11. Upon review, the Tribunal finds that the complaint contains no reasonable indication that the evaluation by PWGSC was not conducted in accordance with the mandatory criteria stated in the solicitation document. The RFSA clearly required that bidders submit ceiling prices. However, DDI failed to adhere to this requirement by submitting a bid that contained prices that were conditional on the cost of fuel.

12. With respect to DDI’s suggestion that PWGSC should have brought this matter to its attention or that only the fuel surcharge information should have been considered non-responsive, the Tribunal is of the view that such action would have effectively allowed DDI to modify its original proposal in a substantive manner. This was not simply an issue pertaining to a simple clarification of a discrepancy in the proposal. As the Tribunal has previously stated, “[c]larifications that are not specifically contemplated by the wording of the [solicitation documents] and that amount to substantive changes to a proposal are, in and of themselves, inconsistent with the trade agreements and are generally not permitted.”8 The Tribunal has also stated that “if bidders were allowed to correct their bids in a substantive way, this would introduce an element of doubt in the supplier community as to the transparency of the competitive bidding.”9

13. Therefore, the Tribunal finds that the complaint does not disclose a reasonable indication that the procurement was not carried out in accordance with the applicable trade agreements.

14. In light of the foregoing, the Tribunal will not conduct an inquiry into the complaint and considers the matter closed.

DECISION

15. Pursuant to subsection 30.13(1) of the CITT Act, the Tribunal has decided not to conduct an inquiry into the complaint.


1 . R.S.C. 1985 (4th Supp.), c. 47 [CITT Act].

2 . S.O.R./93-602 [Regulations].

3 . North American Free Trade Agreement Between the Government of Canada, the Government of the United Mexican States and the Government of the United States of America, 17 December 1992, 1994 Can.

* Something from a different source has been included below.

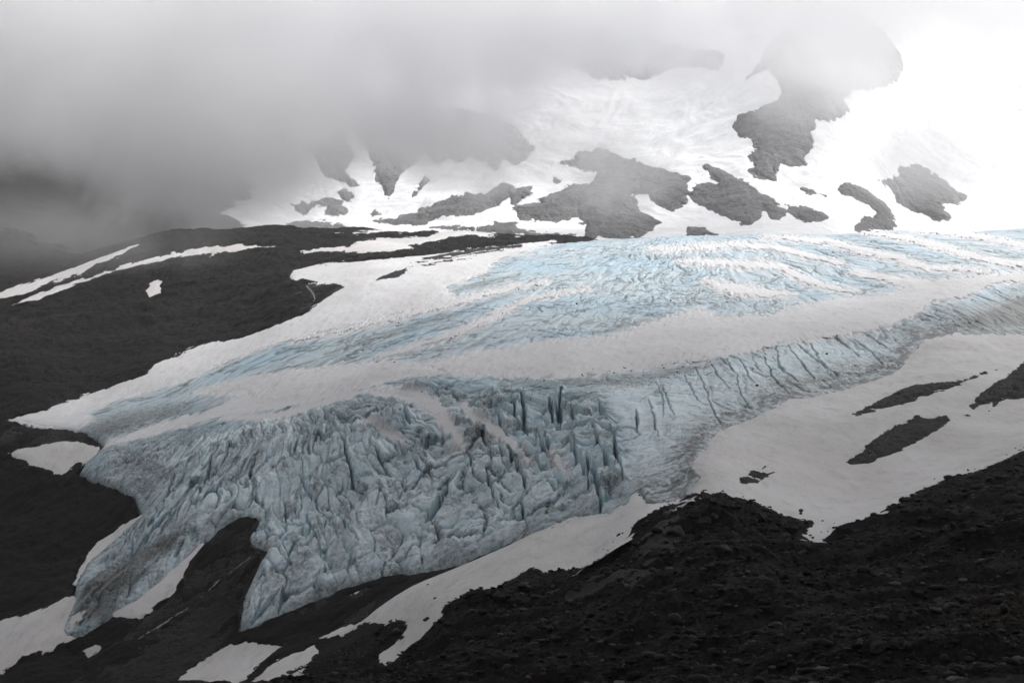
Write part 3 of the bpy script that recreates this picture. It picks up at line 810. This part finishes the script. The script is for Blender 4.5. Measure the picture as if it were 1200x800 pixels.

T.S. No. 2 (entered into force 1 January 1994) [NAFTA].

4 . 18 July 1994, C. Gaz. 1995.I.1323, online: Internal Trade Secretariat <http://www.ait-aci.ca/index_en/ait.htm> [AIT].

5 . 15 April 1994, online: World Trade Organization <http://www.wto.org/english/docs_e/legal_e/final_e.htm> [AGP].

6 . See, for example, Re Complaint Filed by Thomson-CSF Systems Canada Inc. (12 October 2000), PR-2000-010 (CITT); Re Complaint Filed by Canadian Helicopters Limited (19 February 2001), PR-2000-040 (CITT); Re Complaint Filed by WorkLogic Corporation (12 June 2003), PR-2002-057 (CITT).

7 . See, for example, Re Complaint Filed by Vita-Tech Laboratories Ltd. (18 January 2006), PR-2005-019 (CITT); Re Complaint Filed by Marcomm Inc. (11 February 2004), PR-2003-051 (CITT).

8 . Re Complaint Filed by Hickling Arthurs Low Corporation (31 March 2004), PR-2003-071 (CITT) at 5.

9 . Re Complaint Filed by Bell Mobility (14 July 2004) PR-2004-004 (CITT) at 9.